▶ **Short exercise**:
Repeat what the lines below say, word for word, and skip every image.

— Start —

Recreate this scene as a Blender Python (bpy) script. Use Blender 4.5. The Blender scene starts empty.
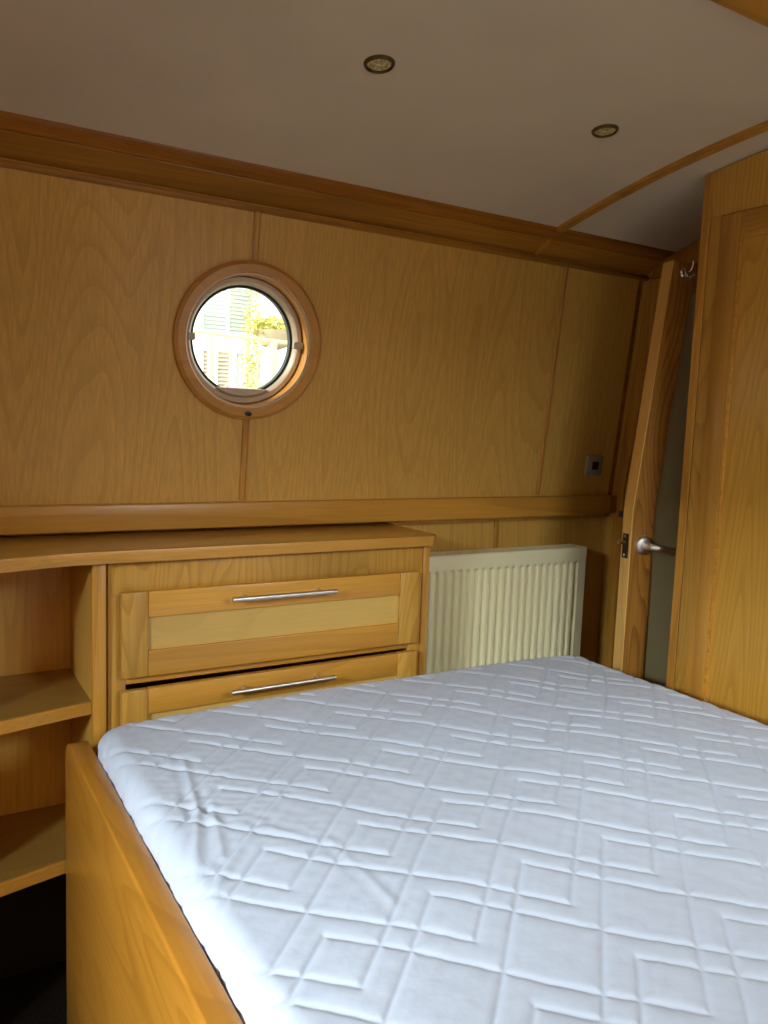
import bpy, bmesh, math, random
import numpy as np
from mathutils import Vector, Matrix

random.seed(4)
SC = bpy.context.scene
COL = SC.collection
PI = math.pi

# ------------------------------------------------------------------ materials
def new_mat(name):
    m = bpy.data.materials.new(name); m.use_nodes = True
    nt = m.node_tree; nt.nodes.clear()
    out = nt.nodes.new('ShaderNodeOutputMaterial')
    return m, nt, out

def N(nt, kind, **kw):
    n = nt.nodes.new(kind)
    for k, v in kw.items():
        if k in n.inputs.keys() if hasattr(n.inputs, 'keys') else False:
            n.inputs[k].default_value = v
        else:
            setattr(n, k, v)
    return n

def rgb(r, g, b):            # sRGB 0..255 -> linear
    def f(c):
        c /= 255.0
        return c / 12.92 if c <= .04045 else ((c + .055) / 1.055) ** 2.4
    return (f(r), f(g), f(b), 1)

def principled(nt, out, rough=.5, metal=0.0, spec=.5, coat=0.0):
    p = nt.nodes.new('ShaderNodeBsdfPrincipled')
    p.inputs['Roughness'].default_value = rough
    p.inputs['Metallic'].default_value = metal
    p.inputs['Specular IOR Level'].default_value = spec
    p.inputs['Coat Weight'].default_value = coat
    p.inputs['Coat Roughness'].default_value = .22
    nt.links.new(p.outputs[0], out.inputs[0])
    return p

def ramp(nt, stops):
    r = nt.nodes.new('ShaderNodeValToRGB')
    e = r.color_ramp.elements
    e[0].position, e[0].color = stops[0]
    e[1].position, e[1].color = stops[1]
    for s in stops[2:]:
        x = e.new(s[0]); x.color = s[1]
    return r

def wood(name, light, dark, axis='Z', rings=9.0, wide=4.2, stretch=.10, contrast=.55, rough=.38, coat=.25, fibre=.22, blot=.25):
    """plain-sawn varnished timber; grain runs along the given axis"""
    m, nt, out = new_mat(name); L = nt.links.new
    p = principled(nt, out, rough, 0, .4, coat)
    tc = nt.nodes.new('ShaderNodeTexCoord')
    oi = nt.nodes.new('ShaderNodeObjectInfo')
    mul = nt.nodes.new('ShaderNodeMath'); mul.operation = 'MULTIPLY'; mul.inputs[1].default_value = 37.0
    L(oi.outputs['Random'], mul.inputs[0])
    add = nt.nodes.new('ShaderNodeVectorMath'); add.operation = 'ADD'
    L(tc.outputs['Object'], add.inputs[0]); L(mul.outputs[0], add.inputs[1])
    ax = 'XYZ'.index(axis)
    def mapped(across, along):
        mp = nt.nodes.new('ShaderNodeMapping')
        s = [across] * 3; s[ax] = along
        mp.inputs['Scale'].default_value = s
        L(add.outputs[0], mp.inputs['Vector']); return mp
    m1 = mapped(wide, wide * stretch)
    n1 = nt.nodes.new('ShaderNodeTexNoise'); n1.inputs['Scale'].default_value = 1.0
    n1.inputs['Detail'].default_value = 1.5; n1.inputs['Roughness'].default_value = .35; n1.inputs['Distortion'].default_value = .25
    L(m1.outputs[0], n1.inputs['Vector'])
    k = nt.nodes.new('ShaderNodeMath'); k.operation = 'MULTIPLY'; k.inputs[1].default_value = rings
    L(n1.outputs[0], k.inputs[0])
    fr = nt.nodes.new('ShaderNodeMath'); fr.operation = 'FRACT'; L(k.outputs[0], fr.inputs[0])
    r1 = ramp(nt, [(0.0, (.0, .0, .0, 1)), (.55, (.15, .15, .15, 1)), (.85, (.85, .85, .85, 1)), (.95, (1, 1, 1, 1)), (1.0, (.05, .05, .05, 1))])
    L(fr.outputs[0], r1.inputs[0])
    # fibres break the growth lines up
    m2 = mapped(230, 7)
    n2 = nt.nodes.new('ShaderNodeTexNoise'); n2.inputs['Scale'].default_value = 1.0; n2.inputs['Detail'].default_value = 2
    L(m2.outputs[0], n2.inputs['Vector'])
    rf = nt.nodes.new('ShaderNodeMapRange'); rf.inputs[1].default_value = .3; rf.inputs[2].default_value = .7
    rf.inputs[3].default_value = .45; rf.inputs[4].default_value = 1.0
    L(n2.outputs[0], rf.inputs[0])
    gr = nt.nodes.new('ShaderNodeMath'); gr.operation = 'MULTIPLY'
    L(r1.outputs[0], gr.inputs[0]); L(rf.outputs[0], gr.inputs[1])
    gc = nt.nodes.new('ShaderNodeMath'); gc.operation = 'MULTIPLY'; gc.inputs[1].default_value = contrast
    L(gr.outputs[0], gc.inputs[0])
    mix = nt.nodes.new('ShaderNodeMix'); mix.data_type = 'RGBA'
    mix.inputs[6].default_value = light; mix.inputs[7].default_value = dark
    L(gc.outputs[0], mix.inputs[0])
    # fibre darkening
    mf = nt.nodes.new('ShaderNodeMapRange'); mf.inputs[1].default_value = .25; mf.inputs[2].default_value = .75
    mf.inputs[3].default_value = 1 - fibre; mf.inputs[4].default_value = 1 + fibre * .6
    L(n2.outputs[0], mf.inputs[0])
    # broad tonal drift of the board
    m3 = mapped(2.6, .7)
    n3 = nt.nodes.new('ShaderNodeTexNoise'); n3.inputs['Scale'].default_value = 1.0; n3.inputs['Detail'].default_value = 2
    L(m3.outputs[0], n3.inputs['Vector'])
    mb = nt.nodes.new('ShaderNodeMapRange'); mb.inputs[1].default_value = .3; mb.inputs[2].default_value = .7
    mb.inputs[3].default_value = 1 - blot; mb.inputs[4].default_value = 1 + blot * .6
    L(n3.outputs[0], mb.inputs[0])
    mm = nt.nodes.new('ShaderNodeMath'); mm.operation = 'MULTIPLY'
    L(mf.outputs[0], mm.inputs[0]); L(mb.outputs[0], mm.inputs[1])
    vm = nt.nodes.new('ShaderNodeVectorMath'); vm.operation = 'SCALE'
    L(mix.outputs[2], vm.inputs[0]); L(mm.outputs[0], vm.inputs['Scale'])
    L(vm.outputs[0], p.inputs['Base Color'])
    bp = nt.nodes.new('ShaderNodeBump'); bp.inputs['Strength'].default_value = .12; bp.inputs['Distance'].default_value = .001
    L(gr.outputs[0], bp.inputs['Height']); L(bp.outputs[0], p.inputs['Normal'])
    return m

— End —

▶ **Result of this task**:
Recreate this scene as a Blender Python (bpy) script. Use Blender 4.5. The Blender scene starts empty.
import bpy, bmesh, math, random
import numpy as np
from mathutils import Vector, Matrix

random.seed(4)
SC = bpy.context.scene
COL = SC.collection
PI = math.pi

# ------------------------------------------------------------------ materials
def new_mat(name):
    m = bpy.data.materials.new(name); m.use_nodes = True
    nt = m.node_tree; nt.nodes.clear()
    out = nt.nodes.new('ShaderNodeOutputMaterial')
    return m, nt, out

def N(nt, kind, **kw):
    n = nt.nodes.new(kind)
    for k, v in kw.items():
        if k in n.inputs.keys() if hasattr(n.inputs, 'keys') else False:
            n.inputs[k].default_value = v
        else:
            setattr(n, k, v)
    return n

def rgb(r, g, b):            # sRGB 0..255 -> linear
    def f(c):
        c /= 255.0
        return c / 12.92 if c <= .04045 else ((c + .055) / 1.055) ** 2.4
    return (f(r), f(g), f(b), 1)

def principled(nt, out, rough=.5, metal=0.0, spec=.5, coat=0.0):
    p = nt.nodes.new('ShaderNodeBsdfPrincipled')
    p.inputs['Roughness'].default_value = rough
    p.inputs['Metallic'].default_value = metal
    p.inputs['Specular IOR Level'].default_value = spec
    p.inputs['Coat Weight'].default_value = coat
    p.inputs['Coat Roughness'].default_value = .22
    nt.links.new(p.outputs[0], out.inputs[0])
    return p

def ramp(nt, stops):
    r = nt.nodes.new('ShaderNodeValToRGB')
    e = r.color_ramp.elements
    e[0].position, e[0].color = stops[0]
    e[1].position, e[1].color = stops[1]
    for s in stops[2:]:
        x = e.new(s[0]); x.color = s[1]
    return r

def wood(name, light, dark, axis='Z', rings=9.0, wide=4.2, stretch=.10, contrast=.55, rough=.38, coat=.25, fibre=.22, blot=.25):
    """plain-sawn varnished timber; grain runs along the given axis"""
    m, nt, out = new_mat(name); L = nt.links.new
    p = principled(nt, out, rough, 0, .4, coat)
    tc = nt.nodes.new('ShaderNodeTexCoord')
    oi = nt.nodes.new('ShaderNodeObjectInfo')
    mul = nt.nodes.new('ShaderNodeMath'); mul.operation = 'MULTIPLY'; mul.inputs[1].default_value = 37.0
    L(oi.outputs['Random'], mul.inputs[0])
    add = nt.nodes.new('ShaderNodeVectorMath'); add.operation = 'ADD'
    L(tc.outputs['Object'], add.inputs[0]); L(mul.outputs[0], add.inputs[1])
    ax = 'XYZ'.index(axis)
    def mapped(across, along):
        mp = nt.nodes.new('ShaderNodeMapping')
        s = [across] * 3; s[ax] = along
        mp.inputs['Scale'].default_value = s
        L(add.outputs[0], mp.inputs['Vector']); return mp
    m1 = mapped(wide, wide * stretch)
    n1 = nt.nodes.new('ShaderNodeTexNoise'); n1.inputs['Scale'].default_value = 1.0
    n1.inputs['Detail'].default_value = 1.5; n1.inputs['Roughness'].default_value = .35; n1.inputs['Distortion'].default_value = .25
    L(m1.outputs[0], n1.inputs['Vector'])
    k = nt.nodes.new('ShaderNodeMath'); k.operation = 'MULTIPLY'; k.inputs[1].default_value = rings
    L(n1.outputs[0], k.inputs[0])
    fr = nt.nodes.new('ShaderNodeMath'); fr.operation = 'FRACT'; L(k.outputs[0], fr.inputs[0])
    r1 = ramp(nt, [(0.0, (.0, .0, .0, 1)), (.55, (.15, .15, .15, 1)), (.85, (.85, .85, .85, 1)), (.95, (1, 1, 1, 1)), (1.0, (.05, .05, .05, 1))])
    L(fr.outputs[0], r1.inputs[0])
    # fibres break the growth lines up
    m2 = mapped(230, 7)
    n2 = nt.nodes.new('ShaderNodeTexNoise'); n2.inputs['Scale'].default_value = 1.0; n2.inputs['Detail'].default_value = 2
    L(m2.outputs[0], n2.inputs['Vector'])
    rf = nt.nodes.new('ShaderNodeMapRange'); rf.inputs[1].default_value = .3; rf.inputs[2].default_value = .7
    rf.inputs[3].default_value = .45; rf.inputs[4].default_value = 1.0
    L(n2.outputs[0], rf.inputs[0])
    gr = nt.nodes.new('ShaderNodeMath'); gr.operation = 'MULTIPLY'
    L(r1.outputs[0], gr.inputs[0]); L(rf.outputs[0], gr.inputs[1])
    gc = nt.nodes.new('ShaderNodeMath'); gc.operation = 'MULTIPLY'; gc.inputs[1].default_value = contrast
    L(gr.outputs[0], gc.inputs[0])
    mix = nt.nodes.new('ShaderNodeMix'); mix.data_type = 'RGBA'
    mix.inputs[6].default_value = light; mix.inputs[7].default_value = dark
    L(gc.outputs[0], mix.inputs[0])
    # fibre darkening
    mf = nt.nodes.new('ShaderNodeMapRange'); mf.inputs[1].default_value = .25; mf.inputs[2].default_value = .75
    mf.inputs[3].default_value = 1 - fibre; mf.inputs[4].default_value = 1 + fibre * .6
    L(n2.outputs[0], mf.inputs[0])
    # broad tonal drift of the board
    m3 = mapped(2.6, .7)
    n3 = nt.nodes.new('ShaderNodeTexNoise'); n3.inputs['Scale'].default_value = 1.0; n3.inputs['Detail'].default_value = 2
    L(m3.outputs[0], n3.inputs['Vector'])
    mb = nt.nodes.new('ShaderNodeMapRange'); mb.inputs[1].default_value = .3; mb.inputs[2].default_value = .7
    mb.inputs[3].default_value = 1 - blot; mb.inputs[4].default_value = 1 + blot * .6
    L(n3.outputs[0], mb.inputs[0])
    mm = nt.nodes.new('ShaderNodeMath'); mm.operation = 'MULTIPLY'
    L(mf.outputs[0], mm.inputs[0]); L(mb.outputs[0], mm.inputs[1])
    vm = nt.nodes.new('ShaderNodeVectorMath'); vm.operation = 'SCALE'
    L(mix.outputs[2], vm.inputs[0]); L(mm.outputs[0], vm.inputs['Scale'])
    L(vm.outputs[0], p.inputs['Base Color'])
    bp = nt.nodes.new('ShaderNodeBump'); bp.inputs['Strength'].default_value = .12; bp.inputs['Distance'].default_value = .001
    L(gr.outputs[0], bp.inputs['Height']); L(bp.outputs[0], p.inputs['Normal'])
    return m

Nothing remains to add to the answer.